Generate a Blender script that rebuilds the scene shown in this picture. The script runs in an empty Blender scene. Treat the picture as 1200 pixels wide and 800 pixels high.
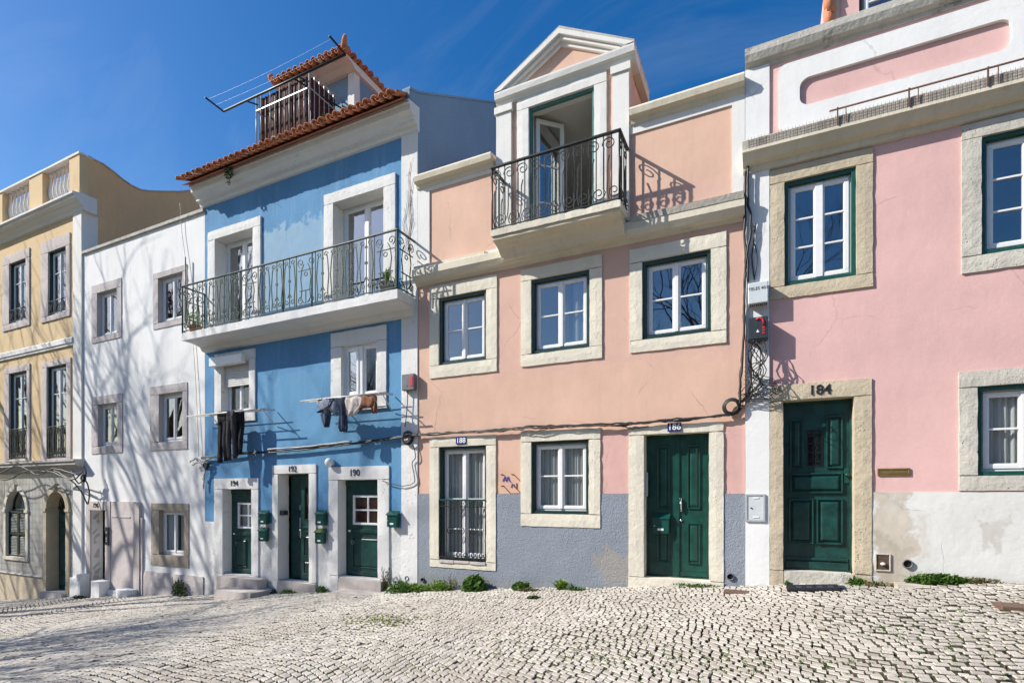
import bpy, math, random, bmesh
import numpy as np
from mathutils import Vector, Matrix, noise
random.seed(7)
PI = math.pi
S = bpy.context.scene
C = S.collection

# ------------------------------------------------------------------ camera survey
# The picture was measured once: a level camera 9 m from the facades, turned 25.7 degrees.
# px(), pz() turn a measured pixel of the photo into metres on the facade plane (y = -d).
F0, A0, HOR = 624.0, math.radians(25.7), 578.0
ca, sa = math.cos(A0), math.sin(A0)
def _t(px, d=0.0):
    xr = (px - 600) / F0
    return (9.0 - d) / (ca + sa * xr), xr
def X(px, d=0.0):
    t, xr = _t(px, d); return t * (-sa + ca * xr)
def Z(px, py, d=0.0):
    t, xr = _t(px, d); return (HOR - py) / F0 * t
def R(xl, tl, bl, xr_, tr, br, d=0.0):
    return (X(xl, d), X(xr_, d), (Z(xl, bl, d) + Z(xr_, br, d)) / 2, (Z(xl, tl, d) + Z(xr_, tr, d)) / 2)

GX = [-60, -24.2, -18.8, -13.18, -6.47, -0.36, 2.95, 9, 40]
GZ = [-7.4, -3.72, -3.12, -2.62, -1.955, -1.415, -1.12, -0.6, 2.2]
def gx(x): return float(np.interp(x, GX, GZ))
def gz(x, y=0.0):
    s = (gx(x - .6) + gx(x) * 2 + gx(x + .6)) / 4
    return s + 0.022 * min(0, y) * 0.9

# ------------------------------------------------------------------ materials
MATS = {}
def newmat(name):
    m = bpy.data.materials.new(name); m.use_nodes = True
    nt = m.node_tree; b = nt.nodes['Principled BSDF']
    return m, nt, b
def N(nt, t, **kw):
    n = nt.nodes.new(t)
    for k, v in kw.items():
        if k.startswith('i_'):
            k2 = k[2:]; k2 = int(k2) if k2.isdigit() else k2.replace('_', ' ')
            n.inputs[k2].default_value = v
        else: setattr(n, k, v)
    return n
def L(nt, a, b): nt.links.new(a, b)
def M_(nt, op, a, b=None, c=None, clamp=False):
    n = nt.nodes.new('ShaderNodeMath'); n.operation = op; n.use_clamp = clamp
    for i, v in enumerate((a, b, c)):
        if v is None: continue
        if isinstance(v, (int, float)): n.inputs[i].default_value = v
        else: L(nt, v, n.inputs[i])
    return n.outputs[0]
def mixc(nt, f, a, b, mode='MIX'):
    n = nt.nodes.new('ShaderNodeMix'); n.data_type = 'RGBA'; n.blend_type = mode
    for s, v in ((n.inputs['Factor'], f), (n.inputs[6], a), (n.inputs[7], b)):
        if isinstance(v, (int, float)): s.default_value = v
        elif isinstance(v, (tuple, list)): s.default_value = (v[0], v[1], v[2], 1)
        else: L(nt, v, s)
    return n.outputs[2]
def ramp(nt, f, a, b):
    n = nt.nodes.new('ShaderNodeMapRange'); n.clamp = True
    L(nt, f, n.inputs[0]); n.inputs[1].default_value = a; n.inputs[2].default_value = b
    return n.outputs[0]
def pos(nt): return nt.nodes.new('ShaderNodeNewGeometry').outputs['Position']
def scaled(nt, v, s):
    n = N(nt, 'ShaderNodeMapping'); L(nt, v, n.inputs[0]); n.inputs['Scale'].default_value = s
    return n.outputs[0]
def noi(nt, v, scale, detail=4, rough=.55, dist=0):
    n = N(nt, 'ShaderNodeTexNoise', i_Scale=scale, i_Detail=detail, i_Roughness=rough, i_Distortion=dist)
    L(nt, v, n.inputs['Vector']); return n.outputs['Fac']
def bump(nt, h, strength, dist, b, prev=None):
    n = N(nt, 'ShaderNodeBump', i_Strength=strength, i_Distance=dist); L(nt, h, n.inputs['Height'])
    if prev is not None: L(nt, prev, n.inputs['Normal'])
    L(nt, n.outputs[0], b.inputs['Normal']); return n.outputs[0]
def boxmask(nt, P, x0, x1, z0, z1, soft=.03, wob=.1, sc=3.0):
    """1 inside a ragged-edged rectangle of the facade"""
    s = N(nt, 'ShaderNodeSeparateXYZ'); L(nt, P, s.inputs[0])
    n1 = M_(nt, 'MULTIPLY', M_(nt, 'SUBTRACT', noi(nt, P, sc, 6, .6), .5), wob * 4)
    n2 = M_(nt, 'MULTIPLY', M_(nt, 'SUBTRACT', noi(nt, scaled(nt, P, (1.3, 1, 1.1)), sc * 1.2, 6, .6), .5), wob * 4)
    x = M_(nt, 'ADD', s.outputs[0], n1); z = M_(nt, 'ADD', s.outputs[2], n2)
    f = M_(nt, 'MULTIPLY', ramp(nt, x, x0 - soft, x0 + soft), ramp(nt, x, x1 + soft, x1 - soft))
    g = M_(nt, 'MULTIPLY', ramp(nt, z, z0 - soft, z0 + soft), ramp(nt, z, z1 + soft, z1 - soft))
    return M_(nt, 'MULTIPLY', f, g)

def plaster(name, col, var=.10, bs=.25, grain=22, patches=(), streak=.12, streakcol=(.25, .23, .20), pits=0, rough=.9, coarse=0, crack=0, flake=0, flakecol=(.5, .48, .44)):
    m, nt, b = newmat(name); P = pos(nt)
    big = noi(nt, P, .8, 5, .6); mid = noi(nt, P, 5, 6, .65); fine = noi(nt, P, grain * 3, 3, .7)
    c = mixc(nt, ramp(nt, big, .3, .7), tuple(x * (1 - var) for x in col), tuple(min(1, x * (1 + var * .6)) for x in col))
    c = mixc(nt, M_(nt, 'MULTIPLY', ramp(nt, mid, .35, .75), var * 1.4), c, tuple(x * .72 for x in col))
    c = mixc(nt, M_(nt, 'MULTIPLY', ramp(nt, fine, .45, .8), .10), c, (1, 1, 1))
    if streak:
        sv = noi(nt, scaled(nt, P, (5, 5, .35)), 1.0, 6, .7)
        sm = M_(nt, 'MULTIPLY', ramp(nt, sv, .52, .75), streak)
        c = mixc(nt, sm, c, streakcol)
    if flake:
        fm = ramp(nt, noi(nt, P, 2.2, 8, .68, .4), 1 - flake, 1 - flake + .02)
        c = mixc(nt, fm, c, flakecol)
    for (x0, x1, z0, z1, pc, amt, wob) in patches:
        k = M_(nt, 'MULTIPLY', boxmask(nt, P, x0, x1, z0, z1, .04, wob), amt)
        pcv = mixc(nt, ramp(nt, mid, .3, .7), tuple(x * .85 for x in pc), pc)
        c = mixc(nt, k, c, pcv)
    h = M_(nt, 'ADD', M_(nt, 'MULTIPLY', noi(nt, P, grain, 5, .6), 1.0), M_(nt, 'MULTIPLY', noi(nt, P, 2.5, 3, .5), 2.0))
    if crack:
        cv = N(nt, 'ShaderNodeTexVoronoi', i_Scale=.55, feature='DISTANCE_TO_EDGE')
        wv = N(nt, 'ShaderNodeTexNoise', i_Scale=2.2, i_Detail=8.0, i_Roughness=.65); L(nt, P, wv.inputs['Vector'])
        L(nt, mixc(nt, .22, P, wv.outputs['Color']), cv.inputs['Vector'])
        cm = M_(nt, 'MULTIPLY', ramp(nt, cv.outputs['Distance'], .0045, .0015), ramp(nt, noi(nt, P, .9, 3, .6), .50, .60))
        c = mixc(nt, M_(nt, 'MULTIPLY', cm, crack), c, tuple(x * .35 for x in col))
        h = M_(nt, 'SUBTRACT', h, cm)
        fd = ramp(nt, noi(nt, scaled(nt, P, (1.0, 1, .5)), .9, 7, .7), .46, .66)
        c = mixc(nt, M_(nt, 'MULTIPLY', fd, .22), c, tuple(min(1, x * 1.12 + .05) for x in col))
    if coarse:
        h = M_(nt, 'ADD', h, M_(nt, 'MULTIPLY', noi(nt, P, coarse, 6, .7, 0.0), 3.0))
    if pits:
        v = N(nt, 'ShaderNodeTexVoronoi', i_Scale=pits*2.1, i_Randomness=1.0)
        L(nt, mixc(nt, .06, P, N(nt, 'ShaderNodeTexNoise', i_Scale=14.0).outputs['Color']), v.inputs['Vector'])
        thr = M_(nt, 'MULTIPLY', ramp(nt, noi(nt, P, 3.1, 4, .6), .42, .80), .40)
        pm = ramp(nt, M_(nt, 'SUBTRACT', v.outputs['Distance'], thr), .06, -.10)
        c = mixc(nt, M_(nt, 'MULTIPLY', pm, .65), c, tuple(x * .5 for x in col))
        h = M_(nt, 'SUBTRACT', h, M_(nt, 'MULTIPLY', pm, 1.3))
    L(nt, c, b.inputs['Base Color']); b.inputs['Roughness'].default_value = rough
    b.inputs['Specular IOR Level'].default_value = .25
    bump(nt, h, bs, .02, b)
    MATS[name] = m; return m

def simple(name, col, rough=.5, metal=0, var=.12, bs=.08, scale=18, spec=.5, wear=0, wearcol=(.3, .25, .2)):
    m, nt, b = newmat(name); P = pos(nt)
    n = noi(nt, P, scale, 5, .6)
    c = mixc(nt, ramp(nt, n, .3, .7), tuple(x * (1 - var) for x in col), tuple(min(1, x * (1 + var)) for x in col))
    if wear:
        w = ramp(nt, noi(nt, P, scale * .9, 8, .72), 1 - wear, 1 - wear + .04)
        c = mixc(nt, w, c, wearcol)
    L(nt, c, b.inputs['Base Color']); b.inputs['Roughness'].default_value = rough
    b.inputs['Metallic'].default_value = metal; b.inputs['Specular IOR Level'].default_value = spec
    if bs: bump(nt, n, bs, .01, b)
    MATS[name] = m; return m

# wall colours
P4X0, P4X1 = X(490), X(873)
plaster('salmon_plaster', (.68, .445, .335), .13, .13, 16, crack=.4,
        patches=[(X(690), X(873) + .5, -.1, 1.05, (.67, .41, .38), .85, .05), (X(575), X(873) + .5, 2.2, 5.0, (.66, .42, .36), .45, .25),
                 (P4X0 + .4, P4X0 + 3.5, -.3, .5, (.68, .42, .28), .5, .15)], streak=.24, streakcol=(.48, .31, .25))
plaster('pink_plaster', (.70, .44, .41), .11, .14, 12, crack=.28, streak=.2, streakcol=(.52, .36, .34))
plaster('blue_plaster', (.095, .265, .475), .14, .2, 12, crack=.4, streak=.35, streakcol=(.30, .45, .60), patches=[(X(300), X(458), 3.9, 6.3, (.36, .50, .61), .7, .25), (X(243), X(300), 3.9, 6.6, (.28, .43, .57), .5, .25), (X(310), X(470), .4, 2.9, (.16, .36, .54), .4, .4)])
plaster('white_plaster', (.76, .76, .75), .07, .16, 14, crack=.35, streak=.24, streakcol=(.48, .47, .45))
plaster('white_trim', (.74, .73, .70), .06, .16, 20, streak=.20, streakcol=(.42, .40, .36))
plaster('flaky_white', (.74, .73, .71), .06, .38, 16, streak=.18, streakcol=(.42, .40, .36), flake=.33, flakecol=(.55, .52, .46), pits=7)
plaster('base_white', (.70, .70, .68), .07, .45, 12, streak=.2, streakcol=(.42, .39, .34), flake=.33, flakecol=(.48, .44, .38), coarse=4,
        patches=[(-14, X(480), -3.4, -2.35, (.50, .46, .40), .25, .5)])
plaster('plinth_cream', (.68, .68, .65), .09, .25, 9, crack=.28, streak=.22, streakcol=(.5, .46, .4),
        patches=[(X(1021), X(1072), -2, .06, (.50, .43, .33), .8, .22), (X(1021), X(1058), -2, -.45, (.40, .34, .26), .5, .3), (X(1035), X(1066), -.75, -.15, (.60, .54, .44), .7, .3), (X(1063) + .15, X(1085), -.95, -.25, (.55, .49, .39), .6, .12),
                 (X(1145), X(1175), -.75, -.35, (.40, .35, .29), .4, .3), (-1, 6, -1.5, -1.18, (.45, .42, .36), .5, .1)])
plaster('grey_roughcast', (.30, .34, .40), .12, .8, 30, coarse=48, streak=.10, streakcol=(.5, .5, .5),
        patches=[(X(703), X(735), -1.55, -1.0, (.45, .40, .32), .55, .25), (P4X0, P4X1, -2.2, -1.62, (.34, .34, .33), .5, .15)])
plaster('cream_stone', (.72, .67, .55), .12, .45, 18, pits=16, streak=.12, streakcol=(.4, .36, .28))
plaster('tan_stone', (.54, .46, .33), .2, .6, 18, pits=13, streak=.15, streakcol=(.34, .30, .24))
plaster('pale_tan_stone', (.56, .53, .46), .2, .65, 18, pits=11, streak=.15, streakcol=(.34, .30, .24))
plaster('grey_stone', (.50, .46, .45), .12, .55, 24, pits=20, streak=.15, streakcol=(.3, .28, .26))
plaster('pink_marble', (.56, .50, .48), .16, .4, 20, pits=28, streak=.2, streakcol=(.36, .30, .28))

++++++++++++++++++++

Exactly restate the lines from the beginning of the data through the line with "C = S.collection", and no others, keeping pictures out.

Generate a Blender script that rebuilds the scene shown in this picture. The script runs in an empty Blender scene. Treat the picture as 1200 pixels wide and 800 pixels high.
import bpy, math, random, bmesh
import numpy as np
from mathutils import Vector, Matrix, noise
random.seed(7)
PI = math.pi
S = bpy.context.scene
C = S.collection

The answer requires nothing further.